## Exercise prompt
Copy each line that contains the string "scene".
==== Provided data ====
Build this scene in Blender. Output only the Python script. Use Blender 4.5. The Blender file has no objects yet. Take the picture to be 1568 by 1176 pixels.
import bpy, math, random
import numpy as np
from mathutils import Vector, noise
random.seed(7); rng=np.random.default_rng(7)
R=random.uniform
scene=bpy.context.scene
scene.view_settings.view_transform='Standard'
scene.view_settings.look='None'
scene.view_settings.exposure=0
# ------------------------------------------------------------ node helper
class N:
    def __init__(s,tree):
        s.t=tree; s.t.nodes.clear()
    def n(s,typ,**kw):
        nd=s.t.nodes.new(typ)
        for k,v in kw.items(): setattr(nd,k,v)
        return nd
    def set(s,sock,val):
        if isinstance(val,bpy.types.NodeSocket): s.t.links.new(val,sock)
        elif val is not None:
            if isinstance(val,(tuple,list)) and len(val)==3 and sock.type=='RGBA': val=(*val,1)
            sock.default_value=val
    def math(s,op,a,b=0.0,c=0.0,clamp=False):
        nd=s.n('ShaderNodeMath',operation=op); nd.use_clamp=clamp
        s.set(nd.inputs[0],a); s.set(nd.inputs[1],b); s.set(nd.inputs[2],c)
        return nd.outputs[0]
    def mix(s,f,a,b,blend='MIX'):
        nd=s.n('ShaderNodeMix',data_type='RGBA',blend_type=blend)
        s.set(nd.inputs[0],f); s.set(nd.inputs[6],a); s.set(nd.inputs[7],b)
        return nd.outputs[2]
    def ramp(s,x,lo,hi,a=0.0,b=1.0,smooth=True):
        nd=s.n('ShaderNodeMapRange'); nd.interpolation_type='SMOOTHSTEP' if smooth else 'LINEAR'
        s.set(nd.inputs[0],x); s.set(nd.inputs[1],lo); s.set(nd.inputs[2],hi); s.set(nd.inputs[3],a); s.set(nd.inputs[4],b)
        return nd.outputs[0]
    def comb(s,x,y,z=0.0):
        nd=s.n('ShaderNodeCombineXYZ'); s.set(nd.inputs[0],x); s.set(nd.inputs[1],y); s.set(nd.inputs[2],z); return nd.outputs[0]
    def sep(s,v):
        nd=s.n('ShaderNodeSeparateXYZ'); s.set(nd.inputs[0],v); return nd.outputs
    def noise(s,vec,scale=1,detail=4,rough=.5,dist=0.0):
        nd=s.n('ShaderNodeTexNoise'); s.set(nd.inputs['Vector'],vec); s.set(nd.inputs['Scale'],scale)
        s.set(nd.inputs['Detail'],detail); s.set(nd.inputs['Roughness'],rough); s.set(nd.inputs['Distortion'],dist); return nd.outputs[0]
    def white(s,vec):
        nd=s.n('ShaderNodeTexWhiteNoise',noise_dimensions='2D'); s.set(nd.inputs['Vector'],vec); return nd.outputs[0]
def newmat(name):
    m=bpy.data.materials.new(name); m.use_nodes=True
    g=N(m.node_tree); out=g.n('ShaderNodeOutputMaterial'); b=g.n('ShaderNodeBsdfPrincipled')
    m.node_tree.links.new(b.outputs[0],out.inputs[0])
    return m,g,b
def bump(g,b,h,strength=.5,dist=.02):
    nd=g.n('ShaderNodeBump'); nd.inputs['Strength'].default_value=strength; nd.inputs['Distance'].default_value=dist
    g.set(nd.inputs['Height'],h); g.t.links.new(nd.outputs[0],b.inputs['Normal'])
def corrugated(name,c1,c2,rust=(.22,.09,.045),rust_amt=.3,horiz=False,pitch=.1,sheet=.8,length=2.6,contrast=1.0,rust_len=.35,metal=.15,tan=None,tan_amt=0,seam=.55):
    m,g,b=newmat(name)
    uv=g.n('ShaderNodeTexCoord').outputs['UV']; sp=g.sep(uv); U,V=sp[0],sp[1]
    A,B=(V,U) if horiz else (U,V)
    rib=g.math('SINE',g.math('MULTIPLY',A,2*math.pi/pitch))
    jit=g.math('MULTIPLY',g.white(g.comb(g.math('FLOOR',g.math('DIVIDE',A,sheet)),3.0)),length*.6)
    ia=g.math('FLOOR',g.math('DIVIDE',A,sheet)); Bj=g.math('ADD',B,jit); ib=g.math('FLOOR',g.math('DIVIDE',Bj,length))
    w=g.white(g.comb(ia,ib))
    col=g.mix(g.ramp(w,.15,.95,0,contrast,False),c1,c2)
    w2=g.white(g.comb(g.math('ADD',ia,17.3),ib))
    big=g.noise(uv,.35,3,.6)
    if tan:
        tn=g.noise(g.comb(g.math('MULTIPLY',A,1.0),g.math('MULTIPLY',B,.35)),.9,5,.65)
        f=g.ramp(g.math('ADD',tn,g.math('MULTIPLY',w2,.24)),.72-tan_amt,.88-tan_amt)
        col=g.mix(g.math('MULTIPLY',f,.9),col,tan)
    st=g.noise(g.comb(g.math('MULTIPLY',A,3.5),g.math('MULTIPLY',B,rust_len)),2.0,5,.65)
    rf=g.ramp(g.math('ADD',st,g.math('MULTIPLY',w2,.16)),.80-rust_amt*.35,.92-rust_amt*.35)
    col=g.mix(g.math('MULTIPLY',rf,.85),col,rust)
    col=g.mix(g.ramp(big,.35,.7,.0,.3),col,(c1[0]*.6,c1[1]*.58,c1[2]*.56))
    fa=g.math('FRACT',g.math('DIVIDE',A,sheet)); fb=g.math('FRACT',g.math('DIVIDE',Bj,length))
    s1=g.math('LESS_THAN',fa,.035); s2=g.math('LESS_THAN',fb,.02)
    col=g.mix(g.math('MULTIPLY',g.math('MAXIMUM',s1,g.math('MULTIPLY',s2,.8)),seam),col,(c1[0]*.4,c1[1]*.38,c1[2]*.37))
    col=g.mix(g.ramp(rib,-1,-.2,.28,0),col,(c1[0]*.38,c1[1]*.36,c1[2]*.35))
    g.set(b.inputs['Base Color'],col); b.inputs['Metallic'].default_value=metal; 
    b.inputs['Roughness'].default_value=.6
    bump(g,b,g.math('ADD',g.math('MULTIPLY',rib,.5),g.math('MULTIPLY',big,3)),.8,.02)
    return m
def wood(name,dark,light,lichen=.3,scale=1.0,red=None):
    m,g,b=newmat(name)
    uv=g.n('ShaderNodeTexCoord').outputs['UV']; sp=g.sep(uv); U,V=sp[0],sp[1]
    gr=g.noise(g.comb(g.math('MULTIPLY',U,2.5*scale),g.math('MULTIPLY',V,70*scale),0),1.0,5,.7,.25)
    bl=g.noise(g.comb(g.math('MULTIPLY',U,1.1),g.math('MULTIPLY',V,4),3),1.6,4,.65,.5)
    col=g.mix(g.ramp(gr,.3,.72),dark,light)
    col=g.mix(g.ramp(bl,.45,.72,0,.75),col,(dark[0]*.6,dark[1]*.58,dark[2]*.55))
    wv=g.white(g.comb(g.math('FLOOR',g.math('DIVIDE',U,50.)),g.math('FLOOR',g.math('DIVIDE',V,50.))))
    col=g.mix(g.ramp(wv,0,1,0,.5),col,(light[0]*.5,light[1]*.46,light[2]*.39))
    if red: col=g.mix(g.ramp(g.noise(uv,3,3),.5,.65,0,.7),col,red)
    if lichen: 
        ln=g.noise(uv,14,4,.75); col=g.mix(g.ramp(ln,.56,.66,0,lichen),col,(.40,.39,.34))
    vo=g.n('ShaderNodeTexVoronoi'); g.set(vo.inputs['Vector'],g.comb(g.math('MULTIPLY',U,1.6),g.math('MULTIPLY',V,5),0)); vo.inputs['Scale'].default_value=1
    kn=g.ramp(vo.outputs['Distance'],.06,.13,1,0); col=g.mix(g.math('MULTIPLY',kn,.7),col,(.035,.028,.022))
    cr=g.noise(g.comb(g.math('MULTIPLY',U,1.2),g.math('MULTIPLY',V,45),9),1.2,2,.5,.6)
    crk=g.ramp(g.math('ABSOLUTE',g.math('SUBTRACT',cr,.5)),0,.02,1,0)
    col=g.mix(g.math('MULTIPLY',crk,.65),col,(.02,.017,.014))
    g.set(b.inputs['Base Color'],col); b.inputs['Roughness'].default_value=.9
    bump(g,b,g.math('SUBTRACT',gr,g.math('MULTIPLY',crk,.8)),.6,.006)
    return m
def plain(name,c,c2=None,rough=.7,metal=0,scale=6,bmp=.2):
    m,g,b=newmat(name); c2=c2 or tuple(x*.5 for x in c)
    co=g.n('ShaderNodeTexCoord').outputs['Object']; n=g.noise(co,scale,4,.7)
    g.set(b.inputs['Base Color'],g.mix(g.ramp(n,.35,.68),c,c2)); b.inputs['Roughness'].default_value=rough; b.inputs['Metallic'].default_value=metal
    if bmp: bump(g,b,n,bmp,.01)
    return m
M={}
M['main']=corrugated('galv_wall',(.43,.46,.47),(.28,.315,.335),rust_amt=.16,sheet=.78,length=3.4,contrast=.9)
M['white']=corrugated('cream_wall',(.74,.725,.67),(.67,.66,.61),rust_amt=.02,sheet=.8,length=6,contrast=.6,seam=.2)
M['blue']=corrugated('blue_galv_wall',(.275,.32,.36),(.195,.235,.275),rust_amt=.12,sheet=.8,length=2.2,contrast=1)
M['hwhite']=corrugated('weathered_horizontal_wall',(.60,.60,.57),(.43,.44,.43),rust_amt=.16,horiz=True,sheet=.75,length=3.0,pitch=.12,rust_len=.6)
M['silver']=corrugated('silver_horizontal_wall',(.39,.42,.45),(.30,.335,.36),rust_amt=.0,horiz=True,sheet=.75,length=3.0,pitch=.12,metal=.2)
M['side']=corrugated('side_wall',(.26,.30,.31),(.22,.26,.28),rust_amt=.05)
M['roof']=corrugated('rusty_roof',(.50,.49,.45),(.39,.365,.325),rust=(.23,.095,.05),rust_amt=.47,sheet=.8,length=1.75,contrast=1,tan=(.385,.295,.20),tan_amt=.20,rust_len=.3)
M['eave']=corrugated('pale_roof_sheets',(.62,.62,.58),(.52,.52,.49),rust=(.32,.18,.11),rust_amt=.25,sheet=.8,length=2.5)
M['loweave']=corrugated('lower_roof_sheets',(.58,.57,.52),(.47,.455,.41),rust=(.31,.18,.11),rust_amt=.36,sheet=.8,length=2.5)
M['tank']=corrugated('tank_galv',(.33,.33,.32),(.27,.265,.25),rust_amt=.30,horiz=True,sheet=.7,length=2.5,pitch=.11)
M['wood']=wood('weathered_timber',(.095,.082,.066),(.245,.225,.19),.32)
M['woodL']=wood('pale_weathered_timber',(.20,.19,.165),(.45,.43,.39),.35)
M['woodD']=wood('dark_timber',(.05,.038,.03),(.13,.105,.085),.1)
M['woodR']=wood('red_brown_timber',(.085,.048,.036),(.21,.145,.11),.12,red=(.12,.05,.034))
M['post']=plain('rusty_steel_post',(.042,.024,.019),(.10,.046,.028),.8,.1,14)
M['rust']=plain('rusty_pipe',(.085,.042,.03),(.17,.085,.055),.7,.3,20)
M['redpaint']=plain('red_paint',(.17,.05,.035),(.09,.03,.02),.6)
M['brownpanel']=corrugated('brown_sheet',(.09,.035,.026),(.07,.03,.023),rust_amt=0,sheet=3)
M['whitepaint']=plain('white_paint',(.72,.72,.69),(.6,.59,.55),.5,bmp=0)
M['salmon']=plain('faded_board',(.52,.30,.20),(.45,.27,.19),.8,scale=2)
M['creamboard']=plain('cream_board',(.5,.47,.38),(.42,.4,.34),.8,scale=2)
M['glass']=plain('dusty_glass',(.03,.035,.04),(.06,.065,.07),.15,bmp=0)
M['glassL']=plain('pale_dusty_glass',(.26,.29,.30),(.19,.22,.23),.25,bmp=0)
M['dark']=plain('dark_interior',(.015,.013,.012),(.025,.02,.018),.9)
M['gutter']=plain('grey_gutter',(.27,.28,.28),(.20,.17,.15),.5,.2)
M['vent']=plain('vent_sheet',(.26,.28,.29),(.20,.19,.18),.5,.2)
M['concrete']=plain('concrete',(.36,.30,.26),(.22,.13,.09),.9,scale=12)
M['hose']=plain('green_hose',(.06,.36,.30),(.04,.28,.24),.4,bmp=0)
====
## Result of the exercise
Build this scene in Blender. Output only the Python script. Use Blender 4.5. The Blender file has no objects yet. Take the picture to be 1568 by 1176 pixels.
scene=bpy.context.scene
scene.view_settings.view_transform='Standard'
scene.view_settings.look='None'
scene.view_settings.exposure=0